§ DATA EXCERPTS:
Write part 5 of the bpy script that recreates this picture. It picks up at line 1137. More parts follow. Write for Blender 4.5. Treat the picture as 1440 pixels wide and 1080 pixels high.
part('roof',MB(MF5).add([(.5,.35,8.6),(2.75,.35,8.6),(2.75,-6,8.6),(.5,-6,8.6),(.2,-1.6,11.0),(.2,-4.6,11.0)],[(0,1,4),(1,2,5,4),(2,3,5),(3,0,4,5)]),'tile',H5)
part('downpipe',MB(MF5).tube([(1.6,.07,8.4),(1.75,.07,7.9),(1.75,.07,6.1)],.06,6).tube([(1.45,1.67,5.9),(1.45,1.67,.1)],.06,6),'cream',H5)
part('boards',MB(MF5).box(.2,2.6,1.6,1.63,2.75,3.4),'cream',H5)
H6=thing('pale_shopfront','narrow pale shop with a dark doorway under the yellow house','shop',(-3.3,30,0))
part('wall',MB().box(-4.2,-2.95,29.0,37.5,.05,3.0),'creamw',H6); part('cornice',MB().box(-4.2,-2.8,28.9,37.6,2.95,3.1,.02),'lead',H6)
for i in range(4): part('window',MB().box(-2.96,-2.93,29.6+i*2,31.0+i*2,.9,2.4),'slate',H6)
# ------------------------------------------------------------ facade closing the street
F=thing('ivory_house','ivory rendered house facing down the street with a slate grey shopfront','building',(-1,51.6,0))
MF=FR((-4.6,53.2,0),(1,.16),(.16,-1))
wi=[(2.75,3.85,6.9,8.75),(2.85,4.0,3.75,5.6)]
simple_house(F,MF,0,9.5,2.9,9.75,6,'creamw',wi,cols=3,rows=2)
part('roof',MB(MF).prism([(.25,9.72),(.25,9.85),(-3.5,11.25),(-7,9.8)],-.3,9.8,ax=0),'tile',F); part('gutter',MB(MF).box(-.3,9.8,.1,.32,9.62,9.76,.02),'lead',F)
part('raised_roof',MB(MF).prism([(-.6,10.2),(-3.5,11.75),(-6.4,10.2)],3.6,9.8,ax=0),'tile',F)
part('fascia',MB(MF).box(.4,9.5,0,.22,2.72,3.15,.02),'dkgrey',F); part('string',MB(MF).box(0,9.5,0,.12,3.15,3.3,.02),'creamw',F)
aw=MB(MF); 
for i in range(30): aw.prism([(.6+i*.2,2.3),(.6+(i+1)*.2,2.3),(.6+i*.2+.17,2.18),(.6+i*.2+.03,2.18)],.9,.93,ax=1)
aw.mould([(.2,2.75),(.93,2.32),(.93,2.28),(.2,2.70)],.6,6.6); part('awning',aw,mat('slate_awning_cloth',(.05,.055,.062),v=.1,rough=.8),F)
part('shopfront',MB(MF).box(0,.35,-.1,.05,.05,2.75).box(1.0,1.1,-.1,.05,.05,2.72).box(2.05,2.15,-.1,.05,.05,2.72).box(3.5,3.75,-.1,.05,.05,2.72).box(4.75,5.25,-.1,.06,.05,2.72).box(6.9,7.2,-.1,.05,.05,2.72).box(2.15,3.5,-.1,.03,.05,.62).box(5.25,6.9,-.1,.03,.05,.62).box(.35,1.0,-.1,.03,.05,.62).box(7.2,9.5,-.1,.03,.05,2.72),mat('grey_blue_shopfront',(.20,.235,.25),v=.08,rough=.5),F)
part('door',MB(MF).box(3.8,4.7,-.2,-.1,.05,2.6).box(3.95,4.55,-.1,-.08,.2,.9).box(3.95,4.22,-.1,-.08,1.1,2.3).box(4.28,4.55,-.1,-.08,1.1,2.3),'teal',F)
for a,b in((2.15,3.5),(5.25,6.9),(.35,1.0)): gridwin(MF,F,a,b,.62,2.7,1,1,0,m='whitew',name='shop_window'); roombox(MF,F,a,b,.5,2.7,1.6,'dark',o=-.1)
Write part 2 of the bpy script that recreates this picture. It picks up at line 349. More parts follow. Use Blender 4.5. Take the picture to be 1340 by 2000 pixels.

§ REQUEST: Write each line above out exactly.

§ EXERCISE RESULT:
Write part 5 of the bpy script that recreates this picture. It picks up at line 1137. More parts follow. Write for Blender 4.5. Treat the picture as 1440 pixels wide and 1080 pixels high.
part('roof',MB(MF5).add([(.5,.35,8.6),(2.75,.35,8.6),(2.75,-6,8.6),(.5,-6,8.6),(.2,-1.6,11.0),(.2,-4.6,11.0)],[(0,1,4),(1,2,5,4),(2,3,5),(3,0,4,5)]),'tile',H5)
part('downpipe',MB(MF5).tube([(1.6,.07,8.4),(1.75,.07,7.9),(1.75,.07,6.1)],.06,6).tube([(1.45,1.67,5.9),(1.45,1.67,.1)],.06,6),'cream',H5)
part('boards',MB(MF5).box(.2,2.6,1.6,1.63,2.75,3.4),'cream',H5)
H6=thing('pale_shopfront','narrow pale shop with a dark doorway under the yellow house','shop',(-3.3,30,0))
part('wall',MB().box(-4.2,-2.95,29.0,37.5,.05,3.0),'creamw',H6); part('cornice',MB().box(-4.2,-2.8,28.9,37.6,2.95,3.1,.02),'lead',H6)
for i in range(4): part('window',MB().box(-2.96,-2.93,29.6+i*2,31.0+i*2,.9,2.4),'slate',H6)
# ------------------------------------------------------------ facade closing the street
F=thing('ivory_house','ivory rendered house facing down the street with a slate grey shopfront','building',(-1,51.6,0))
MF=FR((-4.6,53.2,0),(1,.16),(.16,-1))
wi=[(2.75,3.85,6.9,8.75),(2.85,4.0,3.75,5.6)]
simple_house(F,MF,0,9.5,2.9,9.75,6,'creamw',wi,cols=3,rows=2)
part('roof',MB(MF).prism([(.25,9.72),(.25,9.85),(-3.5,11.25),(-7,9.8)],-.3,9.8,ax=0),'tile',F); part('gutter',MB(MF).box(-.3,9.8,.1,.32,9.62,9.76,.02),'lead',F)
part('raised_roof',MB(MF).prism([(-.6,10.2),(-3.5,11.75),(-6.4,10.2)],3.6,9.8,ax=0),'tile',F)
part('fascia',MB(MF).box(.4,9.5,0,.22,2.72,3.15,.02),'dkgrey',F); part('string',MB(MF).box(0,9.5,0,.12,3.15,3.3,.02),'creamw',F)
aw=MB(MF); 
for i in range(30): aw.prism([(.6+i*.2,2.3),(.6+(i+1)*.2,2.3),(.6+i*.2+.17,2.18),(.6+i*.2+.03,2.18)],.9,.93,ax=1)
aw.mould([(.2,2.75),(.93,2.32),(.93,2.28),(.2,2.70)],.6,6.6); part('awning',aw,mat('slate_awning_cloth',(.05,.055,.062),v=.1,rough=.8),F)
part('shopfront',MB(MF).box(0,.35,-.1,.05,.05,2.75).box(1.0,1.1,-.1,.05,.05,2.72).box(2.05,2.15,-.1,.05,.05,2.72).box(3.5,3.75,-.1,.05,.05,2.72).box(4.75,5.25,-.1,.06,.05,2.72).box(6.9,7.2,-.1,.05,.05,2.72).box(2.15,3.5,-.1,.03,.05,.62).box(5.25,6.9,-.1,.03,.05,.62).box(.35,1.0,-.1,.03,.05,.62).box(7.2,9.5,-.1,.03,.05,2.72),mat('grey_blue_shopfront',(.20,.235,.25),v=.08,rough=.5),F)
part('door',MB(MF).box(3.8,4.7,-.2,-.1,.05,2.6).box(3.95,4.55,-.1,-.08,.2,.9).box(3.95,4.22,-.1,-.08,1.1,2.3).box(4.28,4.55,-.1,-.08,1.1,2.3),'teal',F)
for a,b in((2.15,3.5),(5.25,6.9),(.35,1.0)): gridwin(MF,F,a,b,.62,2.7,1,1,0,m='whitew',name='shop_window'); roombox(MF,F,a,b,.5,2.7,1.6,'dark',o=-.1)
Write part 2 of the bpy script that recreates this picture. It picks up at line 349. More parts follow. Use Blender 4.5. Take the picture to be 1340 by 2000 pixels.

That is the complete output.